**DATASET SECTION**:

• • • •

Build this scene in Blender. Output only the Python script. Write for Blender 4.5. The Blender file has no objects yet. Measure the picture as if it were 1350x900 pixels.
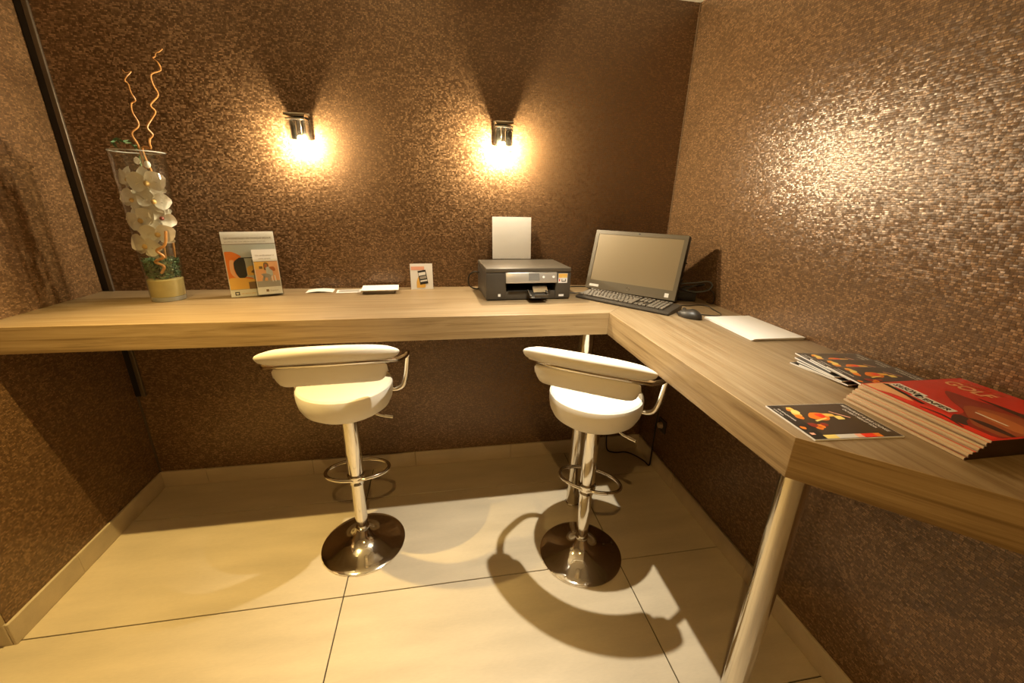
import bpy, bmesh, math, random
from mathutils import Vector, Matrix
R = math.radians
rnd = random.Random(7)
C = bpy.context.scene.collection
scene = bpy.context.scene

# ------------------------------------------------------------------ camera
W = 2.894                     # room width: right wall x=0, left wall x=-W, back wall y=0
CEIL = 2.519
ZC, TH, DEP = 1.13, 0.098, 0.609   # counter top height, thickness, depth
IX = -0.581                   # inner corner x
OX, OY = -0.586, -1.607       # outer corner
cam_d = bpy.data.cameras.new('camera'); cam = bpy.data.objects.new('camera', cam_d); C.objects.link(cam)
yaw, pitch, roll = 0.1806, -0.3332, 0.0241
fwd = Vector((math.sin(yaw)*math.cos(pitch), math.cos(yaw)*math.cos(pitch), math.sin(pitch)))
rt = Vector((math.cos(yaw), -math.sin(yaw), 0)); up = rt.cross(fwd)
r2 = rt*math.cos(roll) + up*math.sin(roll); u2 = -rt*math.sin(roll) + up*math.cos(roll)
m = Matrix((r2, u2, -fwd)).transposed().to_4x4(); m.translation = Vector((-1.306, -2.228, 1.583))
cam.matrix_world = m
cam_d.sensor_width = 36; cam_d.lens = 535.66/1350*36; cam_d.clip_start = 0.02
scene.camera = cam

# ------------------------------------------------------------------ world, exposure, ceiling lights
wd = bpy.data.worlds.new('world'); scene.world = wd; wd.use_nodes = True
wd.node_tree.nodes['Background'].inputs[0].default_value = (0.9, 0.6, 0.3, 1)
wd.node_tree.nodes['Background'].inputs[1].default_value = 0.02
scene.view_settings.view_transform = 'Standard'; scene.view_settings.look = 'None'
scene.view_settings.gamma = 1.0; scene.view_settings.use_curve_mapping = False
scene.view_settings.exposure = 0.0
scene.cycles.use_denoising = True
scene.cycles.max_bounces = 8

LAMP_Z = 2.40
DOWNLIGHTS = [  # x, y, watts, colour, beam angle, blend
    (-0.858, -0.937, 218, (1.0, 0.92, 0.75), 75, 1.0),
    (-2.33, -0.93, 226, (1.0, 0.70, 0.25), 77, 1.0),
    (-1.40, -2.35, 42, (1.0, 0.60, 0.18), 140, 0.6),
]
def spot(x, y, watts, col, beam, blend):
    d = bpy.data.lights.new('downlight_beam', 'SPOT'); d.energy = watts; d.color = col
    d.shadow_soft_size = 0.012; d.spot_size = R(beam); d.spot_blend = blend
    o = bpy.data.objects.new('downlight_beam', d); C.objects.link(o); o.location = (x, y, LAMP_Z)
    return o
for a in DOWNLIGHTS: spot(*a)
SCONCE_GLOW = (3400.0, 5200.0)      # left, right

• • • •

**WHAT YOU SHOULD DO**: Repeat the listing above exactly from its first line to the line containing "scene = bpy.context.scene", both included, and omit the pictures.

**ANSWER TO THE PROBLEM**:
Build this scene in Blender. Output only the Python script. Write for Blender 4.5. The Blender file has no objects yet. Measure the picture as if it were 1350x900 pixels.
import bpy, bmesh, math, random
from mathutils import Vector, Matrix
R = math.radians
rnd = random.Random(7)
C = bpy.context.scene.collection
scene = bpy.context.scene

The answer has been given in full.